BIOGRAPHICAL HIGHLIGHTS
Name: Makram Khoury (Khuri, Khouri)
Birth: 1945, Jerusalem, mandatory Palestine
Family: Wife, Wadi'a; two daughters, Clara and Rula; one son, Jamil
Nationality: Palestinian citizen of Israel
Education: Hebrew University of Jerusalem, 1963, incomplete B.A. studies
PERSONAL CHRONOLOGY:
- 1970–1973: Theatrical studies in England
- 1973: Joins Carmeli Theater, Tel Aviv and Haifa Municipal Theater
- 1979: Appears in first film, My Mother the General
- 1987: Awarded Israel Prize
- 1988: Appears in Wedding in Galilee
- 1994: Appears in Les Patriots
- 2003: Appointed director general, al-Midan Theater, Haifa
- 2004: Appears in The Syrian Bride and The West Wing
- 2005: Appears in Munich and Free Zone
THE WORLD'S PERSPECTIVE
Khoury's skill as an actor is well known in Israel.
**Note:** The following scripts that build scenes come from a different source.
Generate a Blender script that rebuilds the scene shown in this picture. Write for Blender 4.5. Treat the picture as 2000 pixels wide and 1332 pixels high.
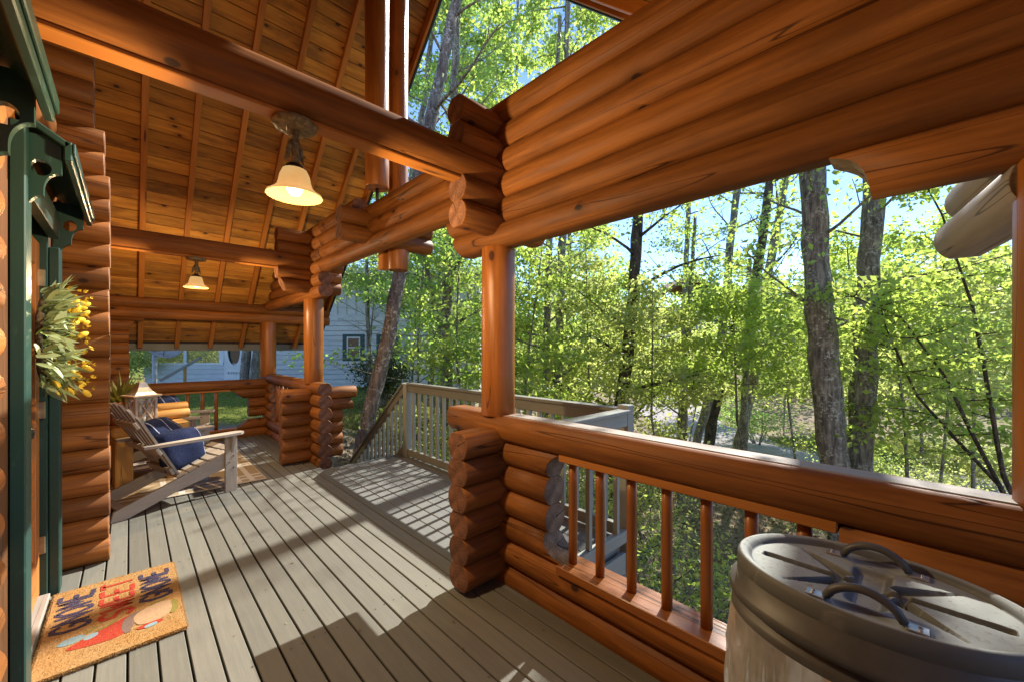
import bpy, bmesh, math, random
import numpy as np
from mathutils import Vector, Matrix
random.seed(7); RNG = np.random.default_rng(11)
for _o in list(bpy.data.objects): bpy.data.objects.remove(_o)
S = bpy.context.scene
COL = S.collection
# ------------------------------------------------------------------ camera, sky, sun, exposure
EYE = 1.45; FPX = 780.0; HZ = 682.0; YAW = math.radians(43.75)
sY, cY = math.sin(YAW), math.cos(YAW)
cam = bpy.data.cameras.new('camera'); camo = bpy.data.objects.new('camera', cam); COL.objects.link(camo)
camo.location = (0, 0, EYE); camo.rotation_euler = (math.pi/2, 0, -YAW)
cam.sensor_width = 36.0; cam.lens = 36.0*FPX/2000.0; cam.shift_y = (HZ-666.0)/2000.0
cam.clip_start = 0.03; cam.clip_end = 2000
S.camera = camo
SUN_AZ = math.radians(10.5); SUN_EL = math.radians(38.5)
SUN = Vector((math.cos(SUN_EL)*math.cos(SUN_AZ), math.cos(SUN_EL)*math.sin(SUN_AZ), math.sin(SUN_EL)))
world = bpy.data.worlds.new('World'); S.world = world; world.use_nodes = True
wn = world.node_tree; wn.nodes.clear()
sky = wn.nodes.new('ShaderNodeTexSky'); sky.sky_type = 'NISHITA'; sky.sun_disc = False
sky.sun_elevation = SUN_EL; sky.sun_rotation = math.pi/2 - SUN_AZ; sky.air_density = 0.58; sky.dust_density = 0.0; sky.ozone_density = 3.6
bg = wn.nodes.new('ShaderNodeBackground'); bg.inputs['Strength'].default_value = 0.13
wo = wn.nodes.new('ShaderNodeOutputWorld')
wn.links.new(sky.outputs[0], bg.inputs[0]); wn.links.new(bg.outputs[0], wo.inputs[0])
sl = bpy.data.lights.new('sun', 'SUN'); sl.energy = 3.4; sl.angle = math.radians(0.6); sl.color = (1.0, 0.945, 0.85)
so = bpy.data.objects.new('sun', sl); COL.objects.link(so); so.location = (8, 2, 9)
so.rotation_euler = (-SUN).to_track_quat('-Z', 'Y').to_euler()
vs = S.view_settings; vs.view_transform = 'Standard'; vs.look = 'None'; vs.gamma = 1.0; vs.use_curve_mapping = False
vs.exposure = 1.7
S.cycles.use_denoising = True
S.cycles.max_bounces = 10; S.cycles.diffuse_bounces = 6; S.cycles.transmission_bounces = 6; S.cycles.transparent_max_bounces = 8
S.cycles.caustics_reflective = False; S.cycles.caustics_refractive = False
S.cycles.sample_clamp_indirect = 6.0

def at(px, py, D):                       # a photo pixel at a distance in front of the camera -> a point in the place
    u = (px-1000.0)/FPX; v = (HZ-py)/FPX
    return Vector(((cY*u+sY)*D, (-sY*u+cY)*D, EYE+v*D))
def RD(R, D, z=0.0): return Vector((cY*R+sY*D, -sY*R+cY*D, z))
def toRD(x, y): return cY*x-sY*y, sY*x+cY*y

# ------------------------------------------------------------------ materials
class NT:
    def __init__(s, name):
        s.m = bpy.data.materials.new(name); s.m.use_nodes = True; s.t = s.m.node_tree
        s.t.nodes.clear(); s.out = s.n('ShaderNodeOutputMaterial')
    def n(s, typ, **kw):
        x = s.t.nodes.new(typ)
        for k, v in kw.items(): setattr(x, k, v)
        return x
    def l(s, a, b): s.t.links.new(a, b)
    def set(s, inp, v):
        if hasattr(v, 'links') and hasattr(v, 'is_output'): s.l(v, inp)
        else: inp.default_value = v
    def math(s, op, a, b=0.0, clamp=False):
        x = s.n('ShaderNodeMath', operation=op); x.use_clamp = clamp
        s.set(x.inputs[0], a); s.set(x.inputs[1], b); return x.outputs[0]
    def vec(s, op, a, b=(0, 0, 0)):
        x = s.n('ShaderNodeVectorMath', operation=op); s.set(x.inputs[0], a); s.set(x.inputs[1], b); return x.outputs[0]
    def noise(s, v, scale=1.0, detail=3.0, rough=0.55, dist=0.0):
        x = s.n('ShaderNodeTexNoise'); s.set(x.inputs['Vector'], v); x.inputs['Scale'].default_value = scale
        x.inputs['Detail'].default_value = detail; x.inputs['Roughness'].default_value = rough; x.inputs['Distortion'].default_value = dist
        return x.outputs['Fac']
    def mapr(s, v, a, b, c=0.0, d=1.0, smooth=False):
        x = s.n('ShaderNodeMapRange'); x.interpolation_type = 'SMOOTHSTEP' if smooth else 'LINEAR'
        s.set(x.inputs[0], v)
        for i, q in enumerate((a, b, c, d)): x.inputs[1+i].default_value = q
        return x.outputs[0]
    def ramp(s, v, stops):
        x = s.n('ShaderNodeValToRGB'); s.set(x.inputs[0], v); e = x.color_ramp.elements
        while len(e) < len(stops): e.new(0.5)
        for k, (p, c) in enumerate(stops): e[k].position = p; e[k].color = (*c, 1)
        return x.outputs[0]
    def mix(s, f, a, b, mode='MIX'):
        x = s.n('ShaderNodeMix', data_type='RGBA', blend_type=mode)
        s.set(x.inputs[0], f)
        for i, q in ((6, a), (7, b)):
            if isinstance(q, tuple): q = (*q, 1) if len(q) == 3 else q
            s.set(x.inputs[i], q)
        return x.outputs[2]
    def scale_col(s, c, f):
        x = s.n('ShaderNodeVectorMath', operation='SCALE'); s.set(x.inputs[0], c); s.set(x.inputs[3], f); return x.outputs[0]
    def bump(s, h, strength=0.3, dist=0.01):
        x = s.n('ShaderNodeBump'); x.inputs['Strength'].default_value = strength; x.inputs['Distance'].default_value = dist
        s.set(x.inputs['Height'], h); return x.outputs[0]
    def bsdf(s, col, rough=0.5, nrm=None, spec=0.4, metal=0.0, **kw):
        b = s.n('ShaderNodeBsdfPrincipled')
        if isinstance(col, tuple): col = (*col, 1)
        s.set(b.inputs['Base Color'], col); s.set(b.inputs['Roughness'], rough); b.inputs['Metallic'].default_value = metal
        b.inputs['Specular IOR Level'].default_value = spec
        if nrm is not None: s.l(nrm, b.inputs['Normal'])
        for k, v in kw.items(): s.set(b.inputs[k], v)
        s.l(b.outputs[0], s.out.inputs[0]); return b
    def uvr(s):                           # UV in metres, shifted per object so that no two pieces share their grain
        uv = s.n('ShaderNodeUVMap').outputs[0]; r = s.n('ShaderNodeObjectInfo').outputs['Random']
        c = s.n('ShaderNodeCombineXYZ'); s.l(s.math('MULTIPLY', r, 53.0), c.inputs[0]); s.l(s.math('MULTIPLY', r, 171.0), c.inputs[1]); s.l(s.math('MULTIPLY', r, 31.0), c.inputs[2])
        return s.vec('ADD', uv, c.outputs[0]), r
    def obj(s): return s.n('ShaderNodeTexCoord').outputs['Object']

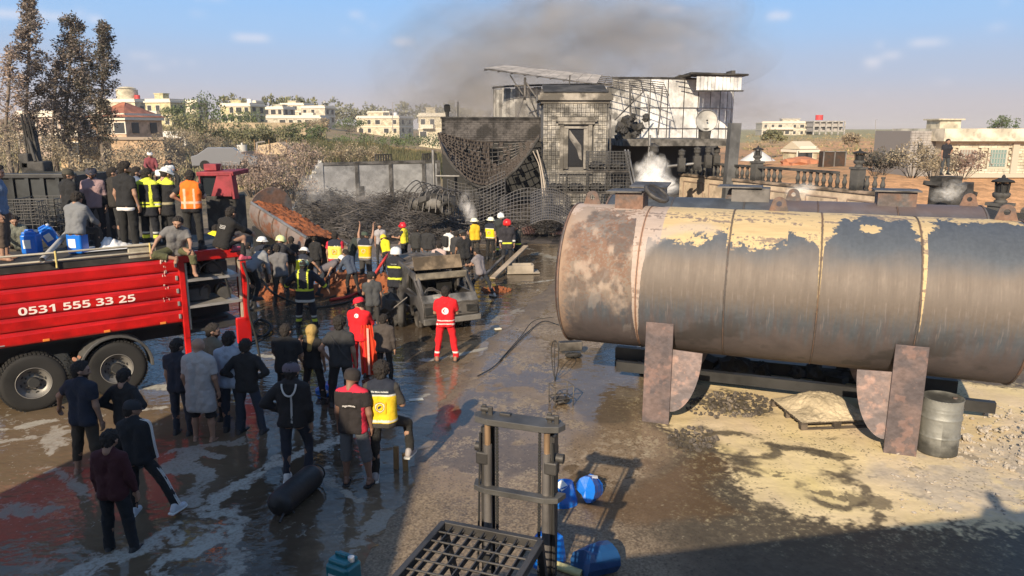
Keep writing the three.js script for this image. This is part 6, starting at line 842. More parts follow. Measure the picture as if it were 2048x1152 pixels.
{ const t = thing('garden_wall', 'low peach garden wall with flat coping before the tiled villa', 'wall'), A = atDepth(150, 318, 84), B = atDepth(322, 306, 82), h = atDepth(322, 277, 82).y - B.y, L = B.x - A.x; const b = new MB(); b.box(L, h + 4, .3, (A.x + B.x) / 2, B.y + h / 2 - 2, -83); b.part('wall', mat([.52, .36, .23], .9, 0, { map: tGrunge }), t); const c = new MB(); c.box(L + .3, .3, .7, (A.x + B.x) / 2, B.y + h, -83); c.part('coping', mat([.30, .24, .19], .9), t); const s = new MB(); s.box(4, h + 4, .3, B.x - .2, B.y + h / 2 - 2, -85, 0, 1.3); s.part('side_wall', mat([.30, .22, .16], .9), t); }
house(30, 150, 232, 300, 100, 'pale building half hidden behind the cypress trunks', mat([.58, .44, .36], .9, 0, { map: tGrunge }), { win: 4, seed: 2 }); house(118, 176, 272, 325, 80, 'small ochre outbuilding behind the drill rig', mat([.52, .36, .2], .9, 0, { map: tGrunge }), { win: 2, st: 1, seed: 3 });
{ const h = house(188, 296, 204, 262, 180, 'cream house with a rounded stair turret on its flat roof', cream, { win: 5, seed: 1, tank: redTank }); const q = new MB(); q.cyl(2.4, 2.4, 2.8, 0, h.h + 1.6, 0, 0, 0, 0, 20); q.add(new THREE.SphereGeometry(2.3, 16, 8, 0, 6.3, 0, 1.2), new THREE.Matrix4().makeScale(1, .35, 1).premultiply(M4(0, h.h + 2.9, 0))); q.part('stair_turret', cream, h.t); }
house(291, 356, 204, 256, 170, 'yellowish house with a shaded right side and terrace parapet', yell, { win: 3, hut: 1, seed: 2, balc: 1 }); house(356, 405, 205, 240, 210, 'plain cream house between the yellowish house and the leafy tree', cream, { win: 3, seed: 4 }); house(440, 517, 212, 246, 185, 'lemon yellow house right of the leafy tree', yell, { win: 4, hut: 1, seed: 1, tank: whiteTank });
house(514, 580, 218, 244, 215, 'flat cream house just right of the lemon yellow one', stone, { win: 4, seed: 3, hut: 2 }); house(560, 620, 210, 236, 260, 'tall cream house behind at the crest of the village', cream, { win: 4, seed: 5, hut: 1 }); house(602, 662, 216, 248, 225, 'cream house with many roof pillars, right end of the village', stone, { win: 3, seed: 2, balc: 1, dish: 1 }); house(505, 648, 236, 254, 200, 'long low cream terrace in front of the village', stone, { win: 8, st: 1, dep: 6, ry: .12 });
house(713, 818, 236, 270, 235, 'wide cream two storey house standing alone by the hedge', cream, { win: 5, hut: 1, seed: 0, tank: whiteTank }); house(838, 905, 232, 282, 175, 'cream house cut off by the burnt hall', cream, { win: 3, seed: 2, balc: 1, hut: 1 }); house(735, 790, 226, 246, 300, 'small pale house behind the wide one', stone, { win: 3, seed: 3 });
house(484, 520, 205, 222, 280, 'small house with a rust coloured roof', mat([.45, .22, .14], .9), { win: 2, st: 1 });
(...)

In 1987 he became the youngest actor ever to receive the Israel Prize, the most prestigious award given by the State of Israel, for his contributions to the dramatic arts. Khoury also was the first Arab ever to receive the award. Internationally, his talent has led him to work alongside several major international film stars and directors in recent years. He acted in The Body (2001) with Antonio Banderas. In 2004, Khoury played the fictional Palestinian leader "Nizar Farad" in the blockbuster American television show The West Wing, starring Martin Sheen. The following year, he portrayed the assassinated Palestine Liberation Organization figure Wa'il Zu'yatir in Steven Spielberg's Academy Award-nominated Munich. Khoury also appeared in Free Zone (2005) along with Israeli-American actress natalie portman.
LEGACY
Makram Khoury's major legacy has been that of a trailblazer for Palestinian stage and cinema actors, especially in the Palestinian Arab sector of Israel. With the rising screen talent of his daughter Clara already evident, and with his son Jamil following in his theatrical footsteps, Khoury may also well be remembered as the patriarch of a Palestinian acting dynasty.